On vous voit peu dans les grands festivals. À quoi est due cette relative absence ?

J’ai déposé des candidatures qui n’ont pas été retenues. D’ailleurs, si vous l’avez remarqué, les mêmes noms se répètent presque chaque année et s’emparent de la majorité des festivals. Même en dehors des festivals d’été, j’ai proposé un projet à l’Orchestre symphonique tunisien et on m’a dit qu’il faut attendre un appel d’offres. Or, on n’en entend même pas parler pour arriver à soumettre son dossier.

Ce fut un temps quand la troupe nationale et l’Orchestre symphonique tunisien donnaient la priorité à la chanson tunisienne qui a connu son apogée avec Najet Attia, Amina Fakhet et d’autres. Je continue pourtant à travailler, à créer et à proposer des projets artistiques solides. Même si cela ne suffit pas toujours à franchir certaines portes, je garde l’espoir et j’essaie d’avancer malgré tout.

Vous serez sur scène au Festival d’Avignon dans quelques jours. Pouvez-vous nous en dire plus ?

Il s’agit d’un spectacle d’envergure, mis en scène par Radhouane Meddeb, avec la participation de plusieurs artistes tunisiens.

J’y interpréterai des titres issus de mon propre répertoire.
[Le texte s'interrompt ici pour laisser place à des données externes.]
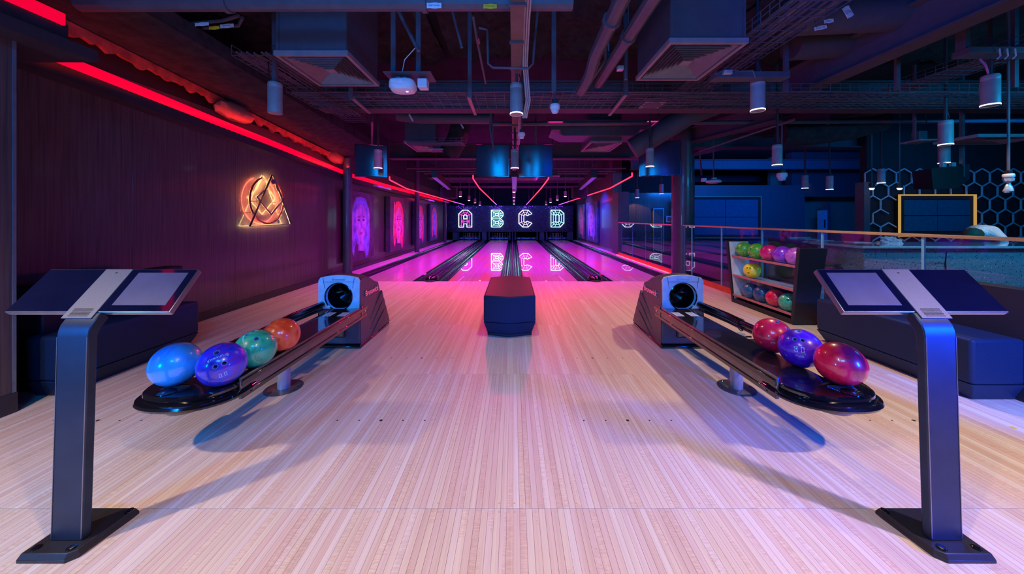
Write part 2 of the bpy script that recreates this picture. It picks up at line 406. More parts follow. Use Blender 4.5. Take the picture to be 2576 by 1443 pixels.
def text(name, body, size, M, mt, parent, ext=0.0008, bold=False, sphere=None, align='CENTER', shear=0):
    cu = bpy.data.curves.new(name, 'FONT'); cu.body = body; cu.size = size; cu.extrude = ext
    cu.align_x = align; cu.align_y = 'CENTER'; cu.shear = shear
    cu.resolution_u = 3
    if bold: cu.offset = size*0.03
    t = bpy.data.objects.new(name+'_tmp', cu); C.objects.link(t)
    dg = bpy.context.evaluated_depsgraph_get(); dg.update()
    me = bpy.data.meshes.new_from_object(t.evaluated_get(dg))
    bpy.data.objects.remove(t); bpy.data.curves.remove(cu)
    for v in me.vertices:
        p = v.co.copy()
        if sphere:
            p = (Vector((p.x, p.y, 0))+Vector((0,0,sphere))).normalized()*(sphere+0.0004+p.z)
        v.co = M @ p
    if parent is not None:
        off = Vector(parent.get('_w') or (0,0,0))
        for v in me.vertices: v.co -= off
    me.materials.clear(); me.materials.append(mt)
    o = bpy.data.objects.new(name, me); C.objects.link(o)
    if parent is not None: o.parent = parent
    return o
def frame(origin, xdir, ydir):
    x = Vector(xdir).normalized(); y = Vector(ydir); y = (y-x*y.dot(x)).normalized(); z = x.cross(y)
    M = Matrix((x, y, z)).transposed().to_4x4(); M.translation = Vector(origin); return M

# ------------------------------------------------------------------ floor
LANES = {'A': (-3.062, -2.006), 'B': (-1.2875, -0.2775), 'C': (0.205, 1.28), 'D': (1.9925, 3.032)}
FOUL = 6.69; LEND = 20.6
fl = MB()
fl.box(-3.85, 3.60, -4.0, 2.71, -0.12, -0.022)
fl.box(-3.85, 3.60, 2.71, FOUL, -0.12, 0.0)
fl.box(-3.85, -3.44, FOUL, 20.6, -0.12, 0.0)
fl.box(3.40, 3.66, FOUL, 20.6, -0.12, 0.0)
fl.box(-3.44, 3.40, FOUL, 20.6, -0.22, -0.12)
floor = struct(fl, 'floor', M_FLOOR, smooth=False)
brow = {}
def board_mesh(L):
    w = BW-0.0005; b = 0.0004
    m = MB()
    m.add([(0,0,-.021),(w,0,-.021),(w,L,-.021),(0,L,-.021),(0,0,-b),(w,0,-b),(w,L,-b),(0,L,-b),(b,b,0),(w-b,b,0),(w-b,L-b,0),(b,L-b,0)],
          [(0,1,5,4),(1,2,6,5),(2,3,7,6),(3,0,4,7),(4,5,9,8),(5,6,10,9),(6,7,11,10),(7,4,8,11),(8,9,10,11)])
    return m
L1, L2 = 0.997, 1.251
me1 = board_mesh(L1).mesh('board', M_FLOOR, smooth=False); me2 = board_mesh(L2).mesh('board', M_FLOOR, smooth=False)
rest = MB(); nb = 0
for i in range(-141, 134):
    x = i*BW+0.00025
    for (y0, L, me, lim) in ((0.459, L1, me1, 81), (1.4585, L2, me2, 68)):
        if -lim <= i < lim and nb < 299:
            o = bpy.data.objects.new('board', me); C.objects.link(o); o.parent = floor; o.location = (x, y0, 0); nb += 1
        else:
            bmx = board_mesh(L); bmx.xf(Matrix.Translation((x, y0, 0))); rest.add(bmx.v, bmx.f)
o = rest.build('boards_beyond', M_FLOOR, floor, smooth=False); o['kind'] = 'stuff'; o['label'] = 'outer boards of the approach beyond the nearest ones'
nb2 = MB()
nb2.box(-3.8, 3.6, -4.0, 0.457, -0.022, 0.0); nb2.build('approach_board_rear', M_FLOOR, floor, smooth=False)
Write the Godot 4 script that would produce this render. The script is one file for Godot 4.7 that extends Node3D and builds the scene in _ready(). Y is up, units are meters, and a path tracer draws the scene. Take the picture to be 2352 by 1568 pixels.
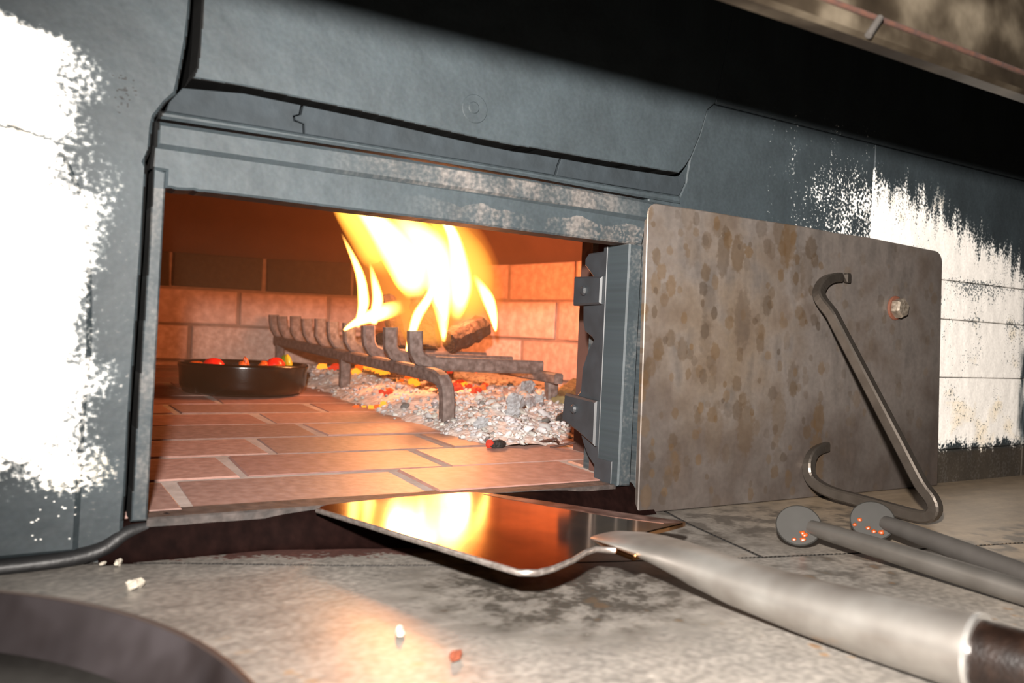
extends Node3D
# Wood-fired oven mouth, seen from the stone shelf in front of it. Lengths below are in units of S metres.
const S := 0.72
const OVEN_X := 0.48
const OVEN_Z := -1.1
const OVEN_R := 1.0
var used := {}
var M := {}
var rng := RandomNumberGenerator.new()
var uvmode := 0
var PAN := Vector2(-.225, .53)

func P(x: float, y: float, z: float) -> Vector3:
	return Vector3(x * S, (y + 0.27) * S, z * S)
func fy(z: float) -> float:
	return -.224 - .03 * z

func _ready() -> void:
	# ---- camera
	var cam := Camera3D.new()
	cam.name = "camera"
	cam.transform = Transform3D(Basis(Vector3(.856359, .043533, .514543), Vector3(-.032853, .999015, -.029844), Vector3(-.515336, .008652, .856945)).orthonormalized(), P(0, 0, 1))
	cam.near = 0.03
	cam.far = 20.0
	var lens := CameraAttributesPhysical.new()
	lens.frustum_focal_length = 29.05
	lens.frustum_focus_distance = 0.98
	lens.exposure_aperture = 7.0
	lens.frustum_near = 0.03
	lens.frustum_far = 20.0
	cam.attributes = lens
	cam.fov = 44.87
	add_child(cam)
	cam.current = true
	# ---- surroundings and exposure
	var we := WorldEnvironment.new()
	we.name = "surroundings"
	var env := Environment.new()
	env.background_mode = Environment.BG_COLOR
	env.background_color = Color(.16, .15, .145)
	env.tonemap_mode = Environment.TONE_MAPPER_LINEAR
	env.tonemap_exposure = 1.0
	env.volumetric_fog_enabled = true
	env.volumetric_fog_density = 0.0
	env.sdfgi_enabled = true
	env.ssao_enabled = true
	env.ssil_enabled = true
	we.environment = env
	add_child(we)
	# ---- the flash that lights the oven front
	var flash := SpotLight3D.new()
	flash.name = "camera_flash"
	flash.light_color = Color(1.0, .97, .94)
	flash.light_energy = 5.0
	flash.light_size = 0.017
	flash.spot_angle = 56.0
	flash.spot_angle_attenuation = 1.0
	flash.spot_range = 8.0
	flash.spot_attenuation = 2.0
	flash.shadow_enabled = true
	add_child(flash)
	flash.look_at_from_position(P(-.05, .19, 1.0), P(1.0, .03, 0))
	# ---- the fire's own light, inside the flames
	for f in [[.95, .13, -1.06, 1.2], [1.04, .06, -1.05, 1.0], [.90, .28, -1.12, .45]]:
		var o := OmniLight3D.new()
		o.name = "fire_glow"
		o.light_color = Color(1.0, .60, .38)
		o.light_energy = f[3] * 0.23
		o.light_size = 0.05
		o.omni_range = 6.0
		o.omni_attenuation = 2.0
		o.shadow_enabled = true
		o.position = P(f[0], f[1], f[2])
		add_child(o, true)
	rng.seed = 4711
	materials()
	oven_face()
	oven_chamber()
	shelf()
	hood()
	door_plate()
	peel()
	tongs()
	pan()
	grate()
	ash()
	logs()
	flames()
	dish()
	litter()
	smoke()

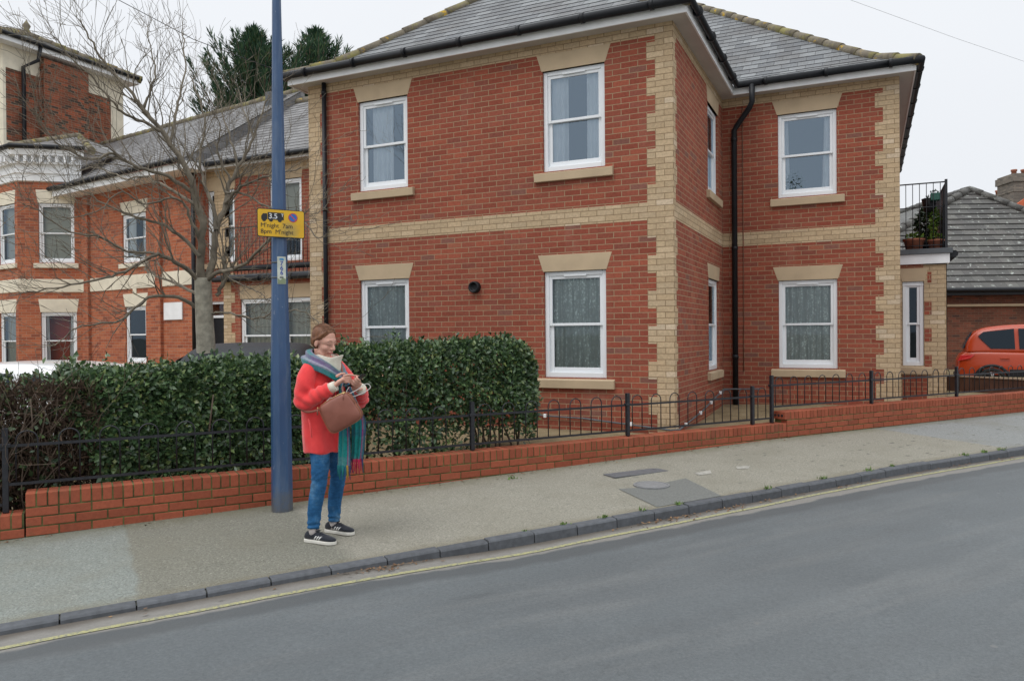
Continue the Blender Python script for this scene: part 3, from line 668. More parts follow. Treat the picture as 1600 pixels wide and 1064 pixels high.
bb = [e_[0] - VN * 1.5, *e_, e_[3] - VN * 1.5]
for i in range(5): br.poly([bb[i + 1], bb[i], ap + UL * (0.4 if i > 2 else -.4)][:3])
br.build('bay_roof', M['slate2'], vic)
for q in (e_[1], e_[0] - VN * .2): cp = MB(); caps(cp, [q, ap - UL * .4]); cp.build('ridge_tiles', M['ridge'], vic)
gm = MB(); gm.tube([p + Z * .02 for p in ringz(.33, zc + .86)], .06, 8); gm.build('gutter', M['black'], vic)
lampp = at_z(99, 534, 21.9)
lm = MB(); lm.rings([[lampp + np.array([math.cos(t) * r, math.sin(t) * r, z]) for t in np.linspace(0, 6.283, 12, endpoint=False)] for r, z in ((.07, .09), (.13, -.09))]); 
lamp_m = bpy.data.materials.new('lamp_shade'); lamp_m.use_nodes = True; lb = lamp_m.node_tree.nodes['Principled BSDF']; lb.inputs['Base Color'].default_value = (.9, .6, .2, 1); lb.inputs['Emission Color'].default_value = (1, .62, .15, 1); lb.inputs['Emission Strength'].default_value = 1.3
lo_ = lm.build('table_lamp', lamp_m); tag(lo_, 'glowing yellow lamp inside the ground floor bay window', 'lamp')

# ------------------------------------------------ tower house beyond
TX = at_z(191, 200, 27.0); tx = TX[0]; ty1 = TX[1]; ty0 = at_pl(6, 200, (tx, 0, 0), (1, 0, 0))[1]
tow = empty('tower_house', (tx, ty0, 0), 'tall weathered brick house with cream corner strips rising behind the canted bay house', 'house')
tpz = lambda x, y: at_pl(x, y, (tx, 0, 0), (1, 0, 0))
zE = tpz(191, 131)[2]; zF = tpz(150, 128)[2]
mb = MB(); wall(mb, (tx, ty0, 0), V1, ty1 - ty0, 0, zE); wall(mb, (tx - 8, ty0, 0), U1, 8, 0, zE); mb.build('wall', M['tower'], tow)
mb = MB(); y0, y1 = tpz(61, 130)[1], tpz(131, 160)[1]; mb.box2((tx - .1, y0, 0), (tx + .25, y1, zE - .12)); mb.build('chimney_breast', M['tower'], tow)
e = .03; zf0 = tpz(30, 112)[2]; zz = tpz(30, 224)[2]; yA, yB = tpz(9, 200)[1], tpz(173, 200)[1]
for lo, hi in (((tx - .2, ty0 - .03, 0), (tx + e, yA, zE)), ((tx - .2, yB, 0), (tx + e, ty1 + .03, zE)), ((tx - .1, yA, zf0), (tx + e - .002, y0, zE)), ((tx - .1, y1, zf0), (tx + e - .002, yB, zE)), ((tx - .1, yA, zz - .35), (tx + e - .002, y0, zz))):
    mb = MB(); mb.box2(lo, hi); mb.build('cream_strip', M['cream'], tow)
mb = MB(); mb.box2((tx - 8.4, ty0 - .4, zE), (tx + .4, ty1 + .4, zE + .16)); mb.build('fascia', M['white'], tow)
mb = MB(); mb.tube([(tx + .45, ty0 - .45, zE + .2), (tx + .45, ty1 + .45, zE + .2)], .07, 8); mb.tube([(tx + .42, ty0 + .9, zE + .15), (tx + .38, ty0 + .85, zE - .3), (tx + .12, ty0 + .55, zE - .55), (tx + .12, ty0 + .55, .5)], .06, 8); mb.build('downpipe', M['black'], tow)
mb = MB(); hw = (ty1 - ty0) / 2 + .45; pr = lambda r: zE + .18 + r * .47
slope(mb, (tx + .45, ty0 - .45, 0), V1, -U1, 0, 2 * hw, 1, 1, hw, pr, g=.25); slope(mb, (tx - 8.45, ty0 - .45, 0), U1, V1, 0, 8.9, 0, 1, hw, pr, g=.25); slope(mb, (tx + .45, ty1 + .45, 0), -U1, -V1, 0, 8.9, 1, 0, hw, pr, g=.25)
trf = mb.build('roof', M['tile'], tow)
ap = np.array([tx + .45 - hw, ty0 - .45 + hw, pr(hw)])
for q in ((tx + .45, ty0 - .45, pr(0)), (tx + .45, ty1 + .45, pr(0)), ap - U1 * 5): mb = MB(); caps(mb, [q, ap], .13); mb.build('ridge_tiles', M['ridge'], trf)
mb = MB(); lathe_ = [(.12, -.1), (.14, .1), (.07, .16), (.13, .3), (.05, .42), (.01, .5)]; mb.rings([[ap + np.array([math.cos(t) * r_, math.sin(t) * r_, z_]) for t in np.linspace(0, 6.283, 10, endpoint=False)] for r_, z_ in lathe_]); mb.build('finial', M['ridge'], trf)
rb = empty('red_house', at_z(215, 215, 42), 'distant plain red house end between the tall brick house and slate roof', 'house')
mb = MB(); p = at_z(213, 215, 42); mb.box((p[0], p[1] + 2, 5.8), (3.2, 4, 11.6)); mb.build('wall', plain('red_render', (.42, .10, .09), .8), rb)
mb = MB(); q = [(p[0] - 1.8, p[1] - .3, 11.6), (p[0] + 1.8, p[1] - .3, 11.6), (p[0], p[1] - .3, 12.5)]; mb.prism(q, (0, 4.6, 0)); mb.build('roof', M['tile'], rb)

# ------------------------------------------------ garage house and far house on the right
gp = at_z(1540, 450, 22.5); ga = at_z(1515, 297, 26.5); gd = unit(np.array([CR[0], CR[1], 0])); gw = np.array([-gd[1], gd[0], 0])
gd = unit(gd * math.cos(rad(-2)) + gw * math.sin(rad(-2))); gw = np.array([-gd[1], gd[0], 0])
_e = gp[2]; gp = ga - gw * 4.0; gp[2] = _e
gar = empty('garage_building', (gp[0], gp[1], 0), 'low brown brick building under a lichen-spotted grey tiled hip roof, behind the red car', 'building')
hw = 7.4; ez = gp[2]; run = float((ga - gp) @ gw); slp = (ga[2] - ez) / run
c0 = np.array([gp[0], gp[1], 0])
mb = MB(); hr = 4.7; slope(mb, c0 - gd * hw, gd, gw, 0, hw + hr, hw / run, hr / run, run, lambda r: ez + r * slp, g=.30, t=.03)
for s_ in (-1, 1): mb.poly([c0 + s_ * gd * (hr if s_ > 0 else hw) + Z * ez, c0 + gw * run + Z * ga[2], c0 + gw * 14 + Z * ga[2], c0 + s_ * gd * (hr if s_ > 0 else hw) + gw * 14 + Z * ez][::(1 if s_ < 0 else -1)])
grf = mb.build('roof', M['tile'], gar)
mb = MB(); apx = c0 + gw * run + Z * ga[2]
for q in (c0 - gd * hw + Z * ez, c0 + gd * hr + Z * ez, apx + gw * 9): mb = MB(); caps(mb, [q, apx], .13, .45, .02); mb.build('ridge_tiles', M['tile'], grf)
mb = MB(); wall(mb, c0 - gd * (hw - .35) + gw * .4, gd, 2 * hw - .7, -.5, ez + .1); mb.build('wall', M['oldbrick'], gar)
mb = MB(); z_ = at_pl(1540, 477, c0 + gw * .4, gw)[2]; mb.box(c0 + gw * .35 + Z * z_, (2 * hw - .7, .12, .07), (gd, gw, Z)); mb.build('ledge', M['stone'], gar)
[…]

Ce projet s’inscrit dans le cadre d’un festival international qui attire un large public arabe et occidental. Une tournée est également prévue prochainement en France avec Radhouane Meddeb, dans le cadre de notre projet «Le Cabaret de la Rose Blanche». Cela fait deux ans que nous présentons ce spectacle en tournée et il a rencontré un très bel accueil partout où nous l’avons joué.

Est-ce que vous avez d’autres projets en vue en Tunisie ?

Je travaille actuellement avec Wafa Tabboubi sur une pièce de théâtre que nous comptons présenter en octobre. Le théâtre m’a énormément manqué. Ce que j’aime profondément, c’est cette possibilité de redonner vie au personnage à chaque représentation, contrairement au cinéma où l’on joue une seule fois devant la caméra.

C’est aussi cette expérience du «ici et maintenant», ce lien direct avec le public et l’énergie transmise en temps réel qui fait du théâtre une passion irremplaçable pour moi.